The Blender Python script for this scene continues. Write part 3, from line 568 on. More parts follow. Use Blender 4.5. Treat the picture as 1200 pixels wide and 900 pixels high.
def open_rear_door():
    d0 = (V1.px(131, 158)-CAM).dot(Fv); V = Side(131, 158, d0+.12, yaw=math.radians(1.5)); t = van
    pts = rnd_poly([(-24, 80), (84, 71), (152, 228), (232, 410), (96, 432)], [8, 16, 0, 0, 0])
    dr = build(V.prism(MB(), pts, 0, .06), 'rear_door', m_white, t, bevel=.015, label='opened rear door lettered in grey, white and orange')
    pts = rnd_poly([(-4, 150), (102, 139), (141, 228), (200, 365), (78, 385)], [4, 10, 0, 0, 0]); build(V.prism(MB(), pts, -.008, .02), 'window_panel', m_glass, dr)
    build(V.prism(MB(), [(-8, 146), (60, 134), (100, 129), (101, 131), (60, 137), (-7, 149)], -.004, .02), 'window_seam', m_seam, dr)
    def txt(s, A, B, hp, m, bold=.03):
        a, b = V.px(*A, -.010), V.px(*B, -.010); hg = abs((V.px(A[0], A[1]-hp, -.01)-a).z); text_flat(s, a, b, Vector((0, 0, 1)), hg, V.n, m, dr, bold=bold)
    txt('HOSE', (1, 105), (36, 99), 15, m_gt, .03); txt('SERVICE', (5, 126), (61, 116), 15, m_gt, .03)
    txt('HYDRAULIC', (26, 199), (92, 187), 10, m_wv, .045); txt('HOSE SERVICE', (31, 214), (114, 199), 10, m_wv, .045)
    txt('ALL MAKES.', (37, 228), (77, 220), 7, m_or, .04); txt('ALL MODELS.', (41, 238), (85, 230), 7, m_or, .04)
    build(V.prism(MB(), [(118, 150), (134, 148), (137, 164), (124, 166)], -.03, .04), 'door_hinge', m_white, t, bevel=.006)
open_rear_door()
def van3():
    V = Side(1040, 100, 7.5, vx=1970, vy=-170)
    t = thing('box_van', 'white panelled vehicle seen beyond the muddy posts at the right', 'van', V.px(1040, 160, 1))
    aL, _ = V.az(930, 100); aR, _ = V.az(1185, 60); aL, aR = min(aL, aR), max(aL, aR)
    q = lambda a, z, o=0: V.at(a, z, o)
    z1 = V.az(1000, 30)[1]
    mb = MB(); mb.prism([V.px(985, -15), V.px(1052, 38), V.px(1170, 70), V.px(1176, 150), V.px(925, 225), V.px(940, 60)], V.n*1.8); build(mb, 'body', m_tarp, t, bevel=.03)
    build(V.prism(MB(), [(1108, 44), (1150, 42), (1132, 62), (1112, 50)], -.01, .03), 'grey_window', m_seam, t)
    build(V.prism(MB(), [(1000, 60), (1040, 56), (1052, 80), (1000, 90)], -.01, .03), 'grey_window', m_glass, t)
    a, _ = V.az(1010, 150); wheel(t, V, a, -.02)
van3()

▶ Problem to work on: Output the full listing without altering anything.

▶ Solution:
The Blender Python script for this scene continues. Write part 3, from line 568 on. More parts follow. Use Blender 4.5. Treat the picture as 1200 pixels wide and 900 pixels high.
def open_rear_door():
    d0 = (V1.px(131, 158)-CAM).dot(Fv); V = Side(131, 158, d0+.12, yaw=math.radians(1.5)); t = van
    pts = rnd_poly([(-24, 80), (84, 71), (152, 228), (232, 410), (96, 432)], [8, 16, 0, 0, 0])
    dr = build(V.prism(MB(), pts, 0, .06), 'rear_door', m_white, t, bevel=.015, label='opened rear door lettered in grey, white and orange')
    pts = rnd_poly([(-4, 150), (102, 139), (141, 228), (200, 365), (78, 385)], [4, 10, 0, 0, 0]); build(V.prism(MB(), pts, -.008, .02), 'window_panel', m_glass, dr)
    build(V.prism(MB(), [(-8, 146), (60, 134), (100, 129), (101, 131), (60, 137), (-7, 149)], -.004, .02), 'window_seam', m_seam, dr)
    def txt(s, A, B, hp, m, bold=.03):
        a, b = V.px(*A, -.010), V.px(*B, -.010); hg = abs((V.px(A[0], A[1]-hp, -.01)-a).z); text_flat(s, a, b, Vector((0, 0, 1)), hg, V.n, m, dr, bold=bold)
    txt('HOSE', (1, 105), (36, 99), 15, m_gt, .03); txt('SERVICE', (5, 126), (61, 116), 15, m_gt, .03)
    txt('HYDRAULIC', (26, 199), (92, 187), 10, m_wv, .045); txt('HOSE SERVICE', (31, 214), (114, 199), 10, m_wv, .045)
    txt('ALL MAKES.', (37, 228), (77, 220), 7, m_or, .04); txt('ALL MODELS.', (41, 238), (85, 230), 7, m_or, .04)
    build(V.prism(MB(), [(118, 150), (134, 148), (137, 164), (124, 166)], -.03, .04), 'door_hinge', m_white, t, bevel=.006)
open_rear_door()
def van3():
    V = Side(1040, 100, 7.5, vx=1970, vy=-170)
    t = thing('box_van', 'white panelled vehicle seen beyond the muddy posts at the right', 'van', V.px(1040, 160, 1))
    aL, _ = V.az(930, 100); aR, _ = V.az(1185, 60); aL, aR = min(aL, aR), max(aL, aR)
    q = lambda a, z, o=0: V.at(a, z, o)
    z1 = V.az(1000, 30)[1]
    mb = MB(); mb.prism([V.px(985, -15), V.px(1052, 38), V.px(1170, 70), V.px(1176, 150), V.px(925, 225), V.px(940, 60)], V.n*1.8); build(mb, 'body', m_tarp, t, bevel=.03)
    build(V.prism(MB(), [(1108, 44), (1150, 42), (1132, 62), (1112, 50)], -.01, .03), 'grey_window', m_seam, t)
    build(V.prism(MB(), [(1000, 60), (1040, 56), (1052, 80), (1000, 90)], -.01, .03), 'grey_window', m_glass, t)
    a, _ = V.az(1010, 150); wheel(t, V, a, -.02)
van3()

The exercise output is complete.